L’A35 concernée, pas le GCO
Quel sera le périmètre exact ?
L’A35 figurera dans son intégralité dans l’arrêté. C’est au bord de cet axe que l’air est le plus pollué au dioxyde d’azote (NO2). En revanche, on ne peut pas intégrer le Contournement Ouest ou la rocade Sud, car ce sont des axes sur lesquels on accède en dehors de l’Eurométropole. Ce qui peut faire grincer des dents, car les habitants le long de ces routes ont le sentiment d’être moins protégés.
Comment se feront les contrôles ?
Il n’y a toujours pas de contrôle automatisé.

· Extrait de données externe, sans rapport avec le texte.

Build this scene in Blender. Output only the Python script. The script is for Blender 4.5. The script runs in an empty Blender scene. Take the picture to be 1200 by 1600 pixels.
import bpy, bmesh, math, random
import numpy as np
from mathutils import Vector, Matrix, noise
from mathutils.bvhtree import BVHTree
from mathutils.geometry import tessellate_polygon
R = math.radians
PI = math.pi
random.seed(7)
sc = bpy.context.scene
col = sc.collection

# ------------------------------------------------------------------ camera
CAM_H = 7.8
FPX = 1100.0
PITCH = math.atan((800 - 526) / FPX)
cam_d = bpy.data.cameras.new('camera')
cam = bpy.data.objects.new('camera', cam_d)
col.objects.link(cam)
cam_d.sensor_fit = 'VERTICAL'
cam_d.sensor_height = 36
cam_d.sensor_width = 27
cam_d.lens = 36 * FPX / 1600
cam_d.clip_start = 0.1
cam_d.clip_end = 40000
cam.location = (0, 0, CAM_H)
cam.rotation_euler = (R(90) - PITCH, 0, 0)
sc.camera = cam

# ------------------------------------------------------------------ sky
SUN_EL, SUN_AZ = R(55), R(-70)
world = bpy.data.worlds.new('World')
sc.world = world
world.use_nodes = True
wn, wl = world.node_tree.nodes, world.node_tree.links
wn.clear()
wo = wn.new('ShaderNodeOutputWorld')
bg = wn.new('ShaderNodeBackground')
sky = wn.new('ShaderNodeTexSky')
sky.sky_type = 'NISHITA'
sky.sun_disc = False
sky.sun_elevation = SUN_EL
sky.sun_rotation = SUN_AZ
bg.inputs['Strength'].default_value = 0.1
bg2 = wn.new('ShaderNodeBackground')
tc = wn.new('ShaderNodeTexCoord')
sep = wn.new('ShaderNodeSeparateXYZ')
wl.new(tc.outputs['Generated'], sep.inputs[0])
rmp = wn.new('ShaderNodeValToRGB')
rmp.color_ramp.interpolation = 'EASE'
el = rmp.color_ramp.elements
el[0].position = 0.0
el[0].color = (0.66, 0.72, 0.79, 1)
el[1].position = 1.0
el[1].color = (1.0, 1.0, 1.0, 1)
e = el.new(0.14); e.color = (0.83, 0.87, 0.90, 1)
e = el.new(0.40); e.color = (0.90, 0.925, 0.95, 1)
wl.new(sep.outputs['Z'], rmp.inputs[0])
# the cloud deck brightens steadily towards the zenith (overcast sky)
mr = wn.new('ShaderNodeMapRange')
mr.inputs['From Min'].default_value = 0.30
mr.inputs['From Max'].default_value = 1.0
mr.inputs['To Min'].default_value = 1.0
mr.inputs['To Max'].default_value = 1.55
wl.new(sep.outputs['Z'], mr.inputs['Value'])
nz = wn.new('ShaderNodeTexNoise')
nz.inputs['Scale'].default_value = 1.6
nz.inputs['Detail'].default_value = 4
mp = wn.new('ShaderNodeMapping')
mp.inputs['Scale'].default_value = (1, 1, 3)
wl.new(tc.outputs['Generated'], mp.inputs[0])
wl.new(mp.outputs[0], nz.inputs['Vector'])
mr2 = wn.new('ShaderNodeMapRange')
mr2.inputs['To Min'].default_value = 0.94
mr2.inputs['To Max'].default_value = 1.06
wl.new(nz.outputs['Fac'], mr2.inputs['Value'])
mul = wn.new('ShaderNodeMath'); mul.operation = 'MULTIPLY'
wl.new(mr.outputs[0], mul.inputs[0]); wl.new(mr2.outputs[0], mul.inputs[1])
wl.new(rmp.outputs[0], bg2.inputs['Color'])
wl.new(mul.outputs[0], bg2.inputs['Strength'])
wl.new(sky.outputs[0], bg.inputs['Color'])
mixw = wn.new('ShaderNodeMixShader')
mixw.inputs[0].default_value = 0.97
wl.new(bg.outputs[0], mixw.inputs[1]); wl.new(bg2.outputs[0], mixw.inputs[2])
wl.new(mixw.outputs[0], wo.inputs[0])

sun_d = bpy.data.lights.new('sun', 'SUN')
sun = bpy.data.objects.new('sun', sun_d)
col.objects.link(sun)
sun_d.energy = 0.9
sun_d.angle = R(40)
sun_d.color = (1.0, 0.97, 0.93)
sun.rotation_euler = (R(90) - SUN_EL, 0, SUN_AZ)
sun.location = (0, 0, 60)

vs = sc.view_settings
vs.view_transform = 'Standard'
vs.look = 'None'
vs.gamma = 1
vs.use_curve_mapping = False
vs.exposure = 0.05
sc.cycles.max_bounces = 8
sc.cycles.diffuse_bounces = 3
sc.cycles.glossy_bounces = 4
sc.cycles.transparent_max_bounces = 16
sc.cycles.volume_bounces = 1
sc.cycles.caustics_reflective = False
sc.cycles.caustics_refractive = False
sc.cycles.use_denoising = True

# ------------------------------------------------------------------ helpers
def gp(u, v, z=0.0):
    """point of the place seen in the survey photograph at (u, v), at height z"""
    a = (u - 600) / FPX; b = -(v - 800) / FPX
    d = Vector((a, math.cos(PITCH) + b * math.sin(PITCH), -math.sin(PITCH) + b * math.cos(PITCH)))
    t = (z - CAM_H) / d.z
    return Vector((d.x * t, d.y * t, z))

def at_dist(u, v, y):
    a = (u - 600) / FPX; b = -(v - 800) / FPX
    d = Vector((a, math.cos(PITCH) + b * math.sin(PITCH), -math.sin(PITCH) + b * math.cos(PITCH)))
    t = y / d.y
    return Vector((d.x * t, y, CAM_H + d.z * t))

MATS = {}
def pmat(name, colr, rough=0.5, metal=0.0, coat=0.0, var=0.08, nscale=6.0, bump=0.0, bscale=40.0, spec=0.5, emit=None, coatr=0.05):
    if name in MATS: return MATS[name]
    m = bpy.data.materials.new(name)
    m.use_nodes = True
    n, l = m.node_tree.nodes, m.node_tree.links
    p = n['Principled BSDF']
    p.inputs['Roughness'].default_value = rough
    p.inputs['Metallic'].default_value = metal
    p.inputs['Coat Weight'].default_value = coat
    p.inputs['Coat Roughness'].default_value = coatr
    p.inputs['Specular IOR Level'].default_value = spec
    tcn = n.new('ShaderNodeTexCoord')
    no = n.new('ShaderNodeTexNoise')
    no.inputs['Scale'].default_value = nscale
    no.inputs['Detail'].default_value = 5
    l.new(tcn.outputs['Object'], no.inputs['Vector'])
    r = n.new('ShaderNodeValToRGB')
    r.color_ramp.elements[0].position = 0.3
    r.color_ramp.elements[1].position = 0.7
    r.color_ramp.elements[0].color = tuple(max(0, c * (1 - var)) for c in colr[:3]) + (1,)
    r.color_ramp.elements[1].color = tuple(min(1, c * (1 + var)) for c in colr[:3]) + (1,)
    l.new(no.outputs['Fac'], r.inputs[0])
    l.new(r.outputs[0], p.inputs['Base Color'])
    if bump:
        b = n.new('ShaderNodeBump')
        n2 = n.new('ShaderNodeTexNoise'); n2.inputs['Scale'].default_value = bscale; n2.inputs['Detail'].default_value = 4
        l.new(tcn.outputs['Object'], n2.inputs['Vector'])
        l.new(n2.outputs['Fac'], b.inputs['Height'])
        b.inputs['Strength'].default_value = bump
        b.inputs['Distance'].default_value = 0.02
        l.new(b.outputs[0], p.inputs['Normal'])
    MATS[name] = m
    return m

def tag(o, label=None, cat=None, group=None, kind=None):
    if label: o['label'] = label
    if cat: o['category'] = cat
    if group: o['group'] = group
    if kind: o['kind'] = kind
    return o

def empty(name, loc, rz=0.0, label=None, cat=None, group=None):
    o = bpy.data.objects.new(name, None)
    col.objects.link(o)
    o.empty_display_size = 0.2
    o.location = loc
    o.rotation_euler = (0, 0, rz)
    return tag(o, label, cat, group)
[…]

Ce sera aux équipes de la police nationale de les faire sur le terrain. On demandera aussi aux policiers de participer à la phase pédagogique. La police municipale de chaque commune pourra enfin procéder à des contrôles, selon les consignes de chaque maire.
« Des sommes conséquentes » pour changer de voiture
Tout le monde ne connaît pas la ZFE et les aides existantes, comment comptez-vous informer tous ceux concernés par les aides ?
Nous prévoyons de revenir vers la population avec une communication spécifique sur la ZFE et une brochure avant la fin de l’année. La nouvelle Agence pour le Climat sera la porte d’entrée unique pour savoir à quelles aides chacun a droit et comment y accéder. En additionnant les montants, ce sera des sommes conséquentes.
Nous proposons aussi un « chèque mobilité » pour celles et ceux qui abandonnent la voiture. Car en dehors du remplacement de véhicules, nous voulons développer le covoiturage et surtout nous investissons massivement dans les transports en commun à hauteur de 500 millions d’euros sur le mandat. Il y a les trois extensions de tram, le Réseau Express Métropolitain (REM) de trains avec la Région Grand Est ou le bus Transport en site propre (TSPO) du Kochersberg jusqu’aux Halles, ainsi que les transports gratuits pour les moins de 18 ans qui pourront changer les habitudes ou encore 100 millions d’euros pour 120 kilomètres de pistes cyclables.